03 enero 2007

Inolvidable Loyola de palacio


Por J. Manuel Areces

Los españoles somos muy dados, por cuestiones de apariencia, a escribir hermosos obituarios, o como mínimo, a tener una palabra decente hasta para nuestros peores enemigos cuando se nos van. Supongo que puedan ser restos genéticos de aquellos tiempos en los que la honra y las buenas maneras ejercían su imperio, tiempos muy lejanos a la época que vivimos, aunque aún nos quede aquello de que lo cortés no quita lo valiente.

Tener un recuerdo para Loyola de Palacio no será en mi caso un esfuerzo de imaginación pues es pública mi admiración por esa mujer, fiel símbolo de lo que tiene y debe ser un español de bien.
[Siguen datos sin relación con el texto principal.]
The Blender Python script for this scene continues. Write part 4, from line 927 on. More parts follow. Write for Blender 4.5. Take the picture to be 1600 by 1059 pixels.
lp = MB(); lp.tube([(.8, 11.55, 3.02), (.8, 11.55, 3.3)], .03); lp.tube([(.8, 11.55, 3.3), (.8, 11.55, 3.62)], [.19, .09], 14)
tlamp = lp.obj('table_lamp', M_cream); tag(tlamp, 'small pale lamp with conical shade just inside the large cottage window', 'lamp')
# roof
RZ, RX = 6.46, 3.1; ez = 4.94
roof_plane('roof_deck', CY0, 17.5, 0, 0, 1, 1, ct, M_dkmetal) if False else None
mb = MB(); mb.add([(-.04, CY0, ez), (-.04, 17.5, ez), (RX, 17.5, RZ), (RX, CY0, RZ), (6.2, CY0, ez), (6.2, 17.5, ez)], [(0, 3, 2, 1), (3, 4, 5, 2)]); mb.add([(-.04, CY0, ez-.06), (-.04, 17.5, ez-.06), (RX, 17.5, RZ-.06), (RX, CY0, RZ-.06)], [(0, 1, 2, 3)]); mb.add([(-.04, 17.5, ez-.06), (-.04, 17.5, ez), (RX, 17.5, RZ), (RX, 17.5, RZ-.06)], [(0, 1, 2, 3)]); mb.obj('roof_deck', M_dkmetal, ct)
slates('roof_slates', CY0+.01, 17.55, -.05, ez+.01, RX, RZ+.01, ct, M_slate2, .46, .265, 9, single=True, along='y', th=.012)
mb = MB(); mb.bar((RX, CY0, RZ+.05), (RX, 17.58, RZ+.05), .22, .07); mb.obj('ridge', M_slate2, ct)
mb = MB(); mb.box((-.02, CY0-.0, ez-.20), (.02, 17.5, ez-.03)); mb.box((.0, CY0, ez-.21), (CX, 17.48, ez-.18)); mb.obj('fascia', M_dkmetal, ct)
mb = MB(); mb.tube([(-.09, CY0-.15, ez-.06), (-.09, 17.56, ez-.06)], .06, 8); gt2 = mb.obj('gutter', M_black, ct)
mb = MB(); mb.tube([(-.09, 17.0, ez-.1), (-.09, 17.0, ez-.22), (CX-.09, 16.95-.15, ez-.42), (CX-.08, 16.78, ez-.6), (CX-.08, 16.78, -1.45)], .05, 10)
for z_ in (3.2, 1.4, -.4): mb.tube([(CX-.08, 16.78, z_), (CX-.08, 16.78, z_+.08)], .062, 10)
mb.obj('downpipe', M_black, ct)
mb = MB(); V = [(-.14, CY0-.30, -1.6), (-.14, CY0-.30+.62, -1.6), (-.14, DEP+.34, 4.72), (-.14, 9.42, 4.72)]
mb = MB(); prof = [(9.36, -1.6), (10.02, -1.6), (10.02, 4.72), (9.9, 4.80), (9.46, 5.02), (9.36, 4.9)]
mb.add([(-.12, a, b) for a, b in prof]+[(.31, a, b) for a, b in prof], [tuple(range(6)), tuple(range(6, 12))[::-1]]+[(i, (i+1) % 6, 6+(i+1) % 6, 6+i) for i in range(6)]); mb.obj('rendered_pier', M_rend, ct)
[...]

Loyola siempre fue un ejemplo para mí sobre la manera en que se deben afrontar las dificultades, Loyola tuvo en otra vida que haber estado sin duda al frente de algún tercio, luchando en Flandes, asaltando navíos berberiscos o persiguiendo al luterano. Y muestra de ello es que en esta vida también lo hizo, con valentía, con tesón y con una dureza sin finuras, pero también sin las imposturas al uso de las féminas de cuota. Porque Loyola nunca reclamó el derecho a una cuota de poder en función a su sexo, lo que tuvo lo gano a pulso, con el sudor de su frente y demostrando que la inteligencia y los redaños son la única manera de prosperar hasta las más altas magistraturas. Loyola por tanto, como mujer, fue un ejemplo para su sexo, nunca precisó de maquillajes, ni de guardarropas kilométricos para aderezar su valía o su inteligencia, como tampoco precisó jamás del recurso al victimismo, eso jamás, porque ella era gallarda en extremo, y su mejor vestido siempre fue la dialéctica clara, limpia y bien argumentada, el peso de los hechos frente a las banalidades y arquetipos vacíos de sus oponentes.

Para una política de raza, obstinada como era ella, no merecía la pena un día que naciera sin una batalla que luchar: Loyola se desayunó en una mañana al terrible y temido comisario Fiescheler, aderezado con aceite de Oliva en una almazara de Jaén. Puso en su sitio a Italianos y griegos en la batalla del aceite de oliva, y con una sonrisa en la boca descolocaba al sindicalista agrario más pintado. -Per aspera ad astra-, ella solo concebía la vida de una manera: por la dificultad hacia las estrellas, lo fácil no es merecido, no debe considerarse digno de currículo. Buena nota deben tomar muchos de los aficionados que hoy se manejan en la política porque esta mujer siempre trabajo con dos convicciones y en este orden, España y el partido. España y siempre España por delante; porque el servicio público solo puede ejercerse con cierta decencia al servicio de la nación, y de nada más, y menos de los intereses personales, por eso esta mujer era de bandera en toda la extensión del termino, y jamás se pudo esgrimir contra ella ni el más minúsculo escándalo por más que lo intentaran los sociatas de turno.

España pierde una de las pocas personas verdaderamente ejemplares en nuestra vida pública, una defensora de la nación, una mujer sin tacha, porque Loyola amaba a España sin tapujos ni condiciones, sin las vergüenzas tan típicas de la derecha, como hay que amar; consciente de sus defectos y de sus virtudes, pero sin cejar ni un minuto en el rumbo firme que llevaba, hacer nuestra tierra mejor y más grande. Vivió la vida como solo se puede vivir, con intensidad, empeñándolo todo y con honra. El Partido Popular hoy queda un poco huérfano cuando más la necesita, pero ella estará contenta a buen seguro, porque nunca miró atrás y solo se preocupo por el futuro, con lo que debe estar al frente de un negociado o un ministerio allá arriba, poniendo en su sitio a querubines, serafines y arcángeles con el fin de ponerlos a trabajar un poco más por su amada España que tanto lo necesita. A buen seguro, que Loyola ya se ha puesto en contacto con Santiago Apostol y la Virgen del Pilar, para ponerse manos a la obra, que nadie lo dude. Estemos tranquilos por tanto, que Loyola no nos ha abandonado aún.